Tsunami Disaster & Tamil Eelam
Shared in Sri Lanka
Boston Globe Editorial, 5 January 2005 The
World's response to the tsunami of Dec. 26 included a
heartening will to overcome petty differences for the sake of saving
lives and alleviating suffering. Implicit in the $2 billion of
relief aid pledged by governments, the outpouring of contributions
from private donors around the world, and the unprecendented
cooperative rescue operations mounted by the US and Indian navies is
a recognition of the common fragility of all humankind.
Yet there have been too many reminders of the persistence of ethnic
and political conflicts in the family of man, tragic habits that
were not washed away by the waves. In the northeast of Sri Lanka, in
the Tamil areas that have been racked by two decades of deadly
warfare between government troops and the rebel group known as the
Tamil Tigers, there continue to be hostile confrontations even over
the distribution of food aid.
A relief organization that cooperates with the Tigers, the Tamil
Rehabilitation Organization, or TRO, has been assisting not only
Tamil Hindus in the northeast but also Buddhist Sinhalese and Muslim
families. The central government, however, wants nothing to do with
the Tiger-linked TRO. In one community in northeastern Jaffna
Peninsula, Tamil peasants refused food aid from a contingent of Sri
Lankan Army soldiers, whom the locals had come to fear. According to
the peasants, the soldiers later returned with their faces covered,
entered a shed where local Tamil volunteers had stored food parcels,
and burned it down.
After visiting a Tamil town in the northeast that was destroyed by
the tidal wave, Carol Bellamy, executive director of UNICEF, said
Monday that the TRO's "well-coordinated relief arrangements put in
place within so short a time are all really commendable."
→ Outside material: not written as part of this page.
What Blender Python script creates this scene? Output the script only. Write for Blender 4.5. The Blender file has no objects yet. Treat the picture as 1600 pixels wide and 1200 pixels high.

The tsunami took away the lives of 12,000 Sri Lankan children,
Sinhalese as well as Tamil. Those bereft parents whom Bellamy saw
wandering along the beach and looking out to sea for a sign of their
lost children are no more or less grief-stricken for belonging to
one ethnic group or the other. The irreducible sameness of their
loss ought to illuminate the irrationality of the intercommunal
enmity that seems to have survived the wave.
The lesson that Sri Lanka's leaders should draw is that there can be
no military solution to the conflict with minority Tamils who have
suffered from discrimination and repression at the hands of
successive governments dominated by the Sinhalese majority. Before
the current tenuous ceasefire expires, the government should
negotiate a permanent peace agreement founded upon Tamil local
autonomy in a confederated Sri Lanka. It is enough that Tamil and
Sinhalese parents have lost children to the sea. No more of their
children should be lost to a pointless war.